3/c – Nel concreto la Corte romana non ha soffermato la sua analisi sulla seconda delle proposizioni contenuta nella clausola numero sette in cui si metteva in evidenza il perdurare dell’obbligo di corrispondere la somma "garantita" anche nel caso di avvenuta stipula dei contratti di locazione e si prevedeva la stipula di apposita fidejussione per tutto il periodo di "garanzia"; del pari è mancato il necessario confronto, al fine di pervenire ad un momento di sintesi interpretativa, tra la clausola, valorizzata nella gravata decisione, in cui si stabiliva il dies ad quem dell’obbligo in quello della stipula della locazione, e la previsione della permanenza dell’obbligazione sia in caso di cessazione dello stesso contratto di locazione sia, come appena sopra messo in evidenza, nell’ipotesi di realizzazione di un canone di locazione in misura minore del previsto reddito che l’INPADP avrebbe ricavato con l’applicazione della percentuale del 6,50% sul prezzo di compravendita – o sul valore acquistato dall’immobile a seguito delle modifiche apportate.

3/d – Detto vizio di motivazione ha comportato altresì la insostenibilità logica dell’ulteriore argomentazione della Corte di appello in merito alla funzione che le parti avrebbero inteso attribuire alla clausola in questione – quella cioè limitata a garantire l’acquirente della mancata percezione tout court di canoni locativi – minando quindi la condivisibilità delle ragioni del rigetto dell’appello – per la ragione che l’INPDAP non avrebbe subito alcun pregiudizio non essendo residuato alcun lasso di tempo tra l’acquisto e la locazione al Ministero degli Interni.

4 – Gli ulteriori profili contenuti nel primo motivo rimangono assorbiti.
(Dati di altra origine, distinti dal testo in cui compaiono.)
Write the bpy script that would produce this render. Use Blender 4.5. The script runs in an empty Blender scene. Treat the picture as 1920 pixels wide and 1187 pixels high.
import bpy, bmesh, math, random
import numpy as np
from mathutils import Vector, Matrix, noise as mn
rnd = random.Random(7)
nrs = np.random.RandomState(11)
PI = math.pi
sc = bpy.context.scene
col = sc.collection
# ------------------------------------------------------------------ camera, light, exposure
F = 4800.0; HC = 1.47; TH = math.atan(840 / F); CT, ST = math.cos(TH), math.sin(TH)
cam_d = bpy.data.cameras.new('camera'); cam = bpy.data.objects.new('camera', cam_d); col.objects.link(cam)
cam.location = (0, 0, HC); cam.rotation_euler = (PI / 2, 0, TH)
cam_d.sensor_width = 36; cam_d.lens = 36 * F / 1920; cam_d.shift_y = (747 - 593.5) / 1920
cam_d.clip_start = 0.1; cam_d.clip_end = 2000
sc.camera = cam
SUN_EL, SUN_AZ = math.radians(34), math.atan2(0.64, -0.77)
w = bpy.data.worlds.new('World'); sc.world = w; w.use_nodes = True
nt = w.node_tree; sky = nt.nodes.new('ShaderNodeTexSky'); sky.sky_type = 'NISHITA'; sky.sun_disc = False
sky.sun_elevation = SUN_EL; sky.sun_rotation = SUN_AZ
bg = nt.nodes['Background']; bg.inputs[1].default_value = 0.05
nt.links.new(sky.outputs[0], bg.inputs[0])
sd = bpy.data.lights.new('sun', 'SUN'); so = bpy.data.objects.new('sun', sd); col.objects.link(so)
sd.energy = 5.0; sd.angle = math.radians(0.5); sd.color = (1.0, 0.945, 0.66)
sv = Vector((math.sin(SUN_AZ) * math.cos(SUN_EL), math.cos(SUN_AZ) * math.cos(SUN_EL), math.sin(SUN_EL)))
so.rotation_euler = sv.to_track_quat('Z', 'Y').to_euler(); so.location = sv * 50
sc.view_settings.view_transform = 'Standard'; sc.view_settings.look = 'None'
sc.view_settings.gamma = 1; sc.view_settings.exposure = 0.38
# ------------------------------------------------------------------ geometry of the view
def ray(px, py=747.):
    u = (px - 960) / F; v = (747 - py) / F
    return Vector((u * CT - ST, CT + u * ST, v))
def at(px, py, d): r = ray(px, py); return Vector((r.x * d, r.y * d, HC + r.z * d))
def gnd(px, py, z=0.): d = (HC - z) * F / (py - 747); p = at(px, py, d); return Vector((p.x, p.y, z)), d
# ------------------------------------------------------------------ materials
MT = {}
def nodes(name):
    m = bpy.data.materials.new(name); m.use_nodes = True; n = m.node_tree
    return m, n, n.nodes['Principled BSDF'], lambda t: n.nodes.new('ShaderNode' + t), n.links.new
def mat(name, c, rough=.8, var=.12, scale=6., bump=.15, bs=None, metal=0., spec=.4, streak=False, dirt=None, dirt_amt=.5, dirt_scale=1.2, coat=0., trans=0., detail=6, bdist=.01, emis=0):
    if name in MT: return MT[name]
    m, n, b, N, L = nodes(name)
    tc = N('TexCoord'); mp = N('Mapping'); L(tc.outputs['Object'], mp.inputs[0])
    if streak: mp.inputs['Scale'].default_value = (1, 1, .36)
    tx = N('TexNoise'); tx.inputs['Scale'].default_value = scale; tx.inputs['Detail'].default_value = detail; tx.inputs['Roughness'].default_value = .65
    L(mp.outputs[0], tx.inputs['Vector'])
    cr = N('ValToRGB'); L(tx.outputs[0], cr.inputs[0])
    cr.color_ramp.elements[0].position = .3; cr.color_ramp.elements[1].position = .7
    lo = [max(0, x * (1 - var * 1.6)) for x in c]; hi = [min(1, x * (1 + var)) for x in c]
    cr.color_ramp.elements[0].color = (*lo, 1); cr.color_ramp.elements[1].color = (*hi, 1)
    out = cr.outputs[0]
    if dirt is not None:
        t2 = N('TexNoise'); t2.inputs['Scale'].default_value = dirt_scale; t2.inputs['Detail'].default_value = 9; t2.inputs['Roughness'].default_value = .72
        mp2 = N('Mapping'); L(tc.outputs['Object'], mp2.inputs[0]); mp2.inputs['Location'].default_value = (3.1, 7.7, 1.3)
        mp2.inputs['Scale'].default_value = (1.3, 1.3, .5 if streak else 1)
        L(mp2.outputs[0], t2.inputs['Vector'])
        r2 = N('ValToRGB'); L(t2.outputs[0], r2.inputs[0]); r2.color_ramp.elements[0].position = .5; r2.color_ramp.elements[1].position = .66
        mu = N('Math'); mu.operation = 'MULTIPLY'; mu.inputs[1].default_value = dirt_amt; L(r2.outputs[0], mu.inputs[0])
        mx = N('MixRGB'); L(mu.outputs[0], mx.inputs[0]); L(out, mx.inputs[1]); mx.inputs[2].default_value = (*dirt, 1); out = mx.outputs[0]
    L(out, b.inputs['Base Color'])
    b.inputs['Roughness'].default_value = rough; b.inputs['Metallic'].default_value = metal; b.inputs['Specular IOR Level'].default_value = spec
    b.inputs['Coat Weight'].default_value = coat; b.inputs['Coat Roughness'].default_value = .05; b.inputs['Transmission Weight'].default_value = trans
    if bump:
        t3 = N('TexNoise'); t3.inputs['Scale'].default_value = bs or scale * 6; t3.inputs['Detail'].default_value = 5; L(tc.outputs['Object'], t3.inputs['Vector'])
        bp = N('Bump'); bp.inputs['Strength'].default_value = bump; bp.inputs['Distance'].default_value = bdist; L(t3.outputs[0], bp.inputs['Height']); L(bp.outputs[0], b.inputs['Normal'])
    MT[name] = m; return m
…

5 – La sentenza va dunque cassata e la causa va rimessa ad altra sezione della Corte di Appello di Roma che, alla luce dei principi sopra delineati, esaminerà nuovamente la fattispecie, regolando altresì le spese anche del giudizio di legittimità.

P.Q.M.

LA CORTE Accoglie il ricorso; cassa l’impugnata decisione e rinvia a diversa sezione della Corte di Appello di Roma, anche per le spese del presente giudizio.

Testo non ufficiale. La sola stampa del bollettino ufficiale ha carattere legale.